I’ve had tons of fun during this short time that I’ve been in Japan.

After all of the exchange students were split up and sent to our host families. On the second day of being with my host family, they took me to Osaka for around 4 days, where we went to lots of fun and interesting places. We went to many temples and shrines as well as going to Kyoto for a day and visiting the international manga museum, where they had manga from all over the world. They also had manga dating back to the 1940s or sometime around then. During our stay in Osaka we also spent a full day at Universal Studios Japan, which was fun. My favourite ride was a new one called the flying dinosaur. We also took the bullet train from Tokyo to Osaka, we also returned to Tokyo the same way.

My school is great, I love it and the people at it. I have made many new friends during the two weeks that I have been at school, and I look forward to making more as time goes on. I have also been placed into the year twelve equivalent, so everyone is my age which makes it easier to make new friends. One thing that I found interesting is that from 8am to 9am, all Global high students must read the newspaper and then discuss what has been happening in the world. I have also given my self-introduction in front of my classmates so many times, that they know it and often say it with me whenever I am asked to say it.

Jessica, 2016

July 7, 2016

In April, I went to a Japanese temple for the first time.

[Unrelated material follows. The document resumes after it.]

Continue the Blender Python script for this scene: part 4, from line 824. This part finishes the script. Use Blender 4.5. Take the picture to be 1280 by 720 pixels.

To get there was a very long journey, but it was worth it. After riding the train for 2 hours, we arrived in Kurakuma. It was very beautiful there. There were also a lot of foreigners, which surprised me. There were lots of very tempting shops, full of pretty souvenirs, and delicious treats.

Then, in the middle of all these shops, and busy roads, was this massive pathway. Raised off the ground, it divided the main road in two. It was a long but beautiful walk, and at the end, was the entrance to the temple. This big, freestanding red gate towered above us; it was amazing to think it had been built all those years ago.

I say temple, but in reality it is a massive expanse of land. Stunning gardens, well kept, as well as
maintained traditional buildings, temples, and shrines. The temple was built around a river, so in springtime all of the cherry blossoms cover the water. The gardens were so beautiful. I now have way too many pictures of way too many things. Everything was so new, different, and fascinating.

Up a hill or two, and a massive staircase, was the main temple. Inside we rang the massive bells, which summon the gods’ attention, and paid our respects. From the temple you could see the hills and mountains off in the distance.

After paying our respects, we waited for the show to start. It was a traditional
Japanese dance, with traditional Japanese instruments, clothes, music, and to top it off, on a traditional Japanese stage. Very traditional. It was absolutely stunning. It was hard to believe that the person dancing was even human. They seemed almost otherworldly.

It was an amazing experience. Everything was so beautiful and stunning. It was a great time, and a great day.